Bringing you a flexible and easy-to-use new autoscaling functionality.
We are excited to announce that autoscaling of your deployments based on disk capacity and disk I/O utilization is now available for the following services on the IBM Cloud via the UI, API, and CLI:
- Databases for PostgreSQL
- Databases for MongoDB
- Databases for Elasticsearch
- Databases for Redis
- Databases for etcd
- Messages for RabbitMQ
Our autoscaling functionality is highly flexible, user-definable, and most importantly, easy to use. It’s disabled by default and you can enable it on the Autoscaling panel of the Settings page in our UI or using our API. It can be turned on/off at a moment’s notice.
How does it work?
The feature checks your instance’s utilization over a defined time interval and takes corrective action based on the controls you set. If scaling is necessary, the database scales by the configured amount. Users are also able to set limits to control cost and database size.
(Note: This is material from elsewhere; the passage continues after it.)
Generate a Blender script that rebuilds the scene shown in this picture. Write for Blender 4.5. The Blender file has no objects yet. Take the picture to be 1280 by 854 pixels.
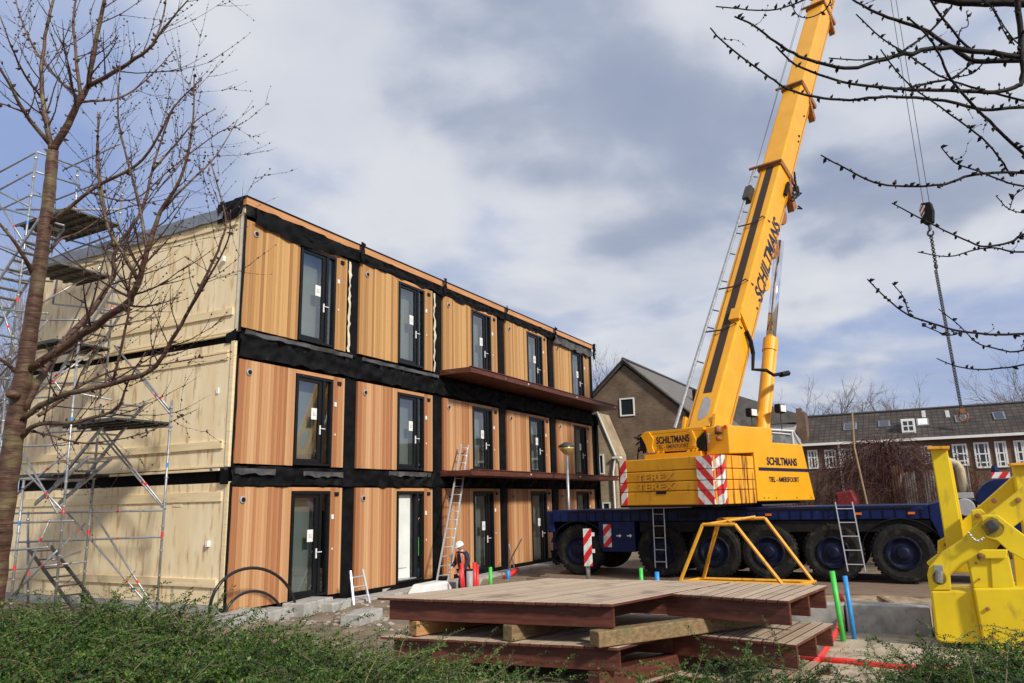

Disk utilization is based on the amount of disk you have provisioned for your deployment and the usage of disk reported by the database. We typically recommend that people stay below 80% utilization to provide headroom for sudden spikes, new clients, or unexpected user growth.
Another critical consideration of provisioned disk capacity is the amount of IOPs (Input/Output Operations per second) available to your database. IBM Cloud Databases provides 10 IOPs per every 1 GB of Disk. If you have 100GB of Disk provisioned, then you have 1,000 IOPs available to your database.
Typically, database performance is constrained by IOPs or RAM. We recommend production databases that make use of disk to run above 1,000 IOPs and use I/O autoscaling to ensure your database stays performant all day every day. Our autoscaling functionality allows you to scale RAM and disk-based on disk I/O, letting you add more IOPs to your deployment or provide it more available RAM.
Autoscaling can help mitigate the burden of monitoring and acting on your database consumption pattern. This frees up SRE, DBAs, and developers to spend more time on other parts of the application stack and reduces the risk of database downtime. Typically, unless automation and automatic cloud-based hardware requisition are built for your applications, databases that run out of disk or don’t have enough IOPs will crash, become inoperable, or cause high end-user latency.